What season is it?

It’s the political season again in Nigeria, and that is as good as calling it the “courts” season!

In Abia State, where the governorship primaries of the All Progressives Congress (APC) were successfully conducted, a local court has thrown the entire political turf into disarray by nullifying the glaring victory of High Chief Ikechi Emenike on the improbable grounds that he is not a bona fide member of the APC.

 A group of people had approached the court alleging that Chief Emenike, a long-serving, loyal APC stalwart had been suspended from the party. His consternation and spirited denial of the charge and protestations of his solid, continued membership at the highest level, since the very birth of the party almost a decade ago will have to be heard on appeal where the truth will trump the gangster-like attack by detractors at the local court. The echelons of the party are equally nonplussed that any such action could ever be taken against one who, arguably, was an early bird and a pioneer in the setting up of the APC’s base not only in Abia, but also in the South East as a whole.

Chief Emenike is not the only victim of this type of unconscionable misuse of the judicial processes to thwart the genuine will of the people as well as the democratic spirit and principle in Nigeria. The nation’s polity is scarred with hundreds of bogus cases instituted by merchant politicians who have perfected the systematic abuse of court processes in their bid to corner political power for their selfish ends. 

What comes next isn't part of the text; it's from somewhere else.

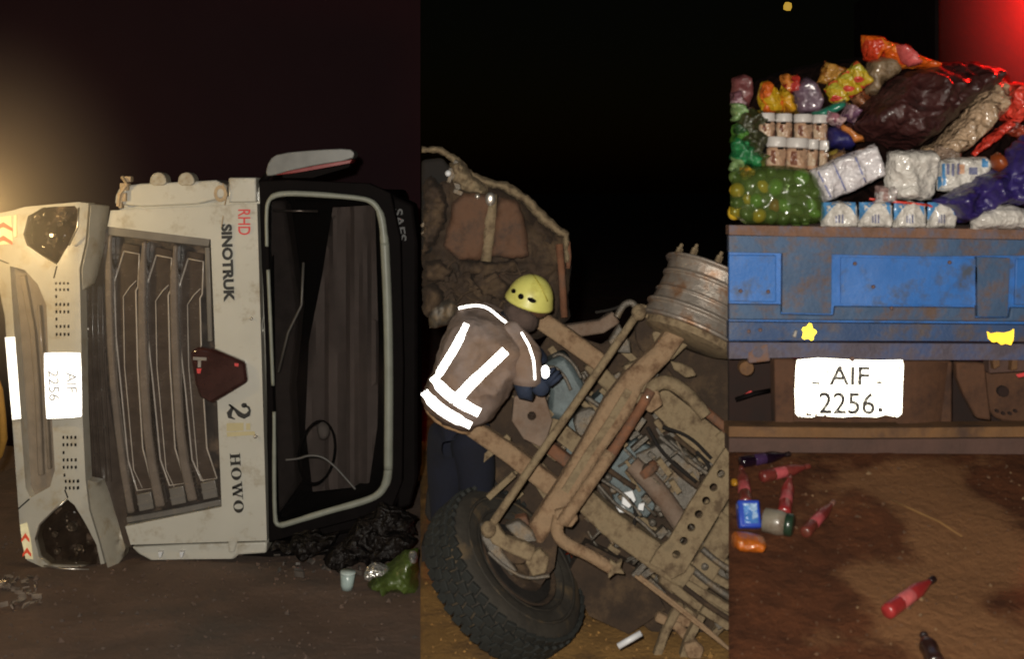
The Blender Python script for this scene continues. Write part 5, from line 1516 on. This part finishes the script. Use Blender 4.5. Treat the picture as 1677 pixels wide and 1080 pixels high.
MORE = (
    ('crisp_packet', 'small red crisp packet between the orange pack and the grey violet pack', (1292, 138, 15, 17), [rgb(170, 50, 40, .8), rgb(200, 120, 50, .8), rgb(150, 40, 40, .8)], .44),
    ('crisp_packet', 'gold brown crisp packet behind the red and yellow biscuit packs', (1366, 124, 24, 20), [rgb(150, 96, 40, .8), rgb(180, 130, 60, .8), rgb(110, 60, 34, .8)], .52),
    ('crisp_packet', 'dull violet packet just right of the teal pack', (1392, 186, 14, 15), [rgb(120, 84, 110, .8), rgb(150, 120, 130, .8), rgb(90, 60, 84, .8)], .34),
    ('crisp_packet', 'pinkish white sachets bunched under the teal pack', (1366, 196, 16, 11), [rgb(190, 160, 160, .8), rgb(150, 100, 110, .8), rgb(210, 190, 180, .8)], .24),
    ('crisp_packet', 'brown foil packet right behind the upper row of jars, below the violet pack', (1342, 196, 15, 16), [rgb(90, 60, 44, .8), rgb(130, 90, 66, .8), rgb(70, 46, 40, .8)], .40),
    ('crisp_packet', 'dark green packet between the sachets and the upper jars', (1240, 196, 12, 18), [rgb(40, 60, 34, .8), rgb(70, 84, 40, .8), rgb(30, 40, 28, .8)], .38),
    ('crisp_packet', 'pale mauve packet at the far left under the dusty pink pack', (1206, 164, 12, 15), [rgb(170, 140, 146, .8), rgb(120, 80, 90, .8), rgb(196, 170, 168, .8)], .42),
    ('crisp_packet', 'copper packet leaning on the left flank of the dark bag', (1408, 158, 16, 24), [rgb(120, 66, 40, .8), rgb(150, 100, 70, .8), rgb(90, 46, 32, .8)], .50),
    ('crisp_packet', 'tan packet between the navy bag and the tissue multipack', (1372, 258, 16, 12), [rgb(150, 120, 84, .8), rgb(120, 90, 60, .8), rgb(180, 150, 110, .8)], .22),
    ('crisp_packet', 'white crinkled packet between the tissue multipack and the plump white pack', (1448, 318, 16, 14), [rgb(196, 186, 182, .85), rgb(160, 130, 124, .8), rgb(206, 200, 196, .85)], .03),
    ('crisp_packet', 'grey brown packet between the plump white pack and the wrapped roll', (1548, 254, 22, 12), [rgb(130, 110, 96, .8), rgb(160, 136, 118, .8), rgb(100, 80, 70, .8)], .24),
    ('crisp_packet', 'red brown packet under the red strip at the right', (1664, 214, 16, 12), [rgb(150, 60, 40, .8), rgb(110, 50, 44, .8), rgb(170, 90, 50, .8)], .30),
    ('crisp_packet', 'small olive packet between the two rows of green sachets and the jars', (1246, 262, 11, 13), [rgb(86, 96, 44, .8), rgb(60, 70, 36, .8), rgb(120, 126, 60, .8)], .16),
    ('crisp_packet', 'bright yellow packet peeping above the fruit bag at its left end', (1222, 282, 12, 10), [rgb(190, 150, 46, .8), rgb(150, 110, 36, .8), rgb(210, 180, 80, .8)], .12))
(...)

The casual observer may come away with the conclusion that Nigerian courts only deal with political cases in this season as media headlines clog news bulletins with the shenanigans of political actors. Already, the country’s fragile democracy is getting bashed on all sides by desperate politicians who think nothing of using the pliant judiciary to cause confusion and foment trouble in the polity.

Last year, the judiciary got so bogged in the mire of abuse of judicial processes by political gladiators that Chief Justice Ibrahim Tanko Muhammad openly decried the complicity of some judges and made moves to curb the menace by threatening to sanction judicial officers caught condoning the practice or any underhand dealings. He was particularly incensed at the ease with which politicians went forum shopping, hopping from one state court to another with actions featuring the same parties and subject matters, just to obtain favourable conflicting judgements to earlier cases, regardless of the fact that the second court is of concurrent jurisdiction and powers as the first.

Observers of the performance of Nigeria’s Judiciary in the rough and tumble game of politics are convinced that the orchestrators of the Abia APC gubernatorial case have only gone for the odious but now familiar “black market judgement”, which would not stand the test of appeal or time.

In the meantime, Chief Emenike, a veteran of the topsy-turvy judicial gymnastics of the nation’s democratic turf has asked all bemused, but supportive APC members and delegates who diligently cast their votes in his favour in the primaries to stay calm until the will of the people is retired at a competent court in the course of time. He believes in the eventual self-correcting might of the justice system as Chief Justice Tanko Muhammad had stated when he admonished the entire judicial system to be wary of hijacking the role and function of the electorate as the deciders of who sits in public office to govern the citizenry and the land.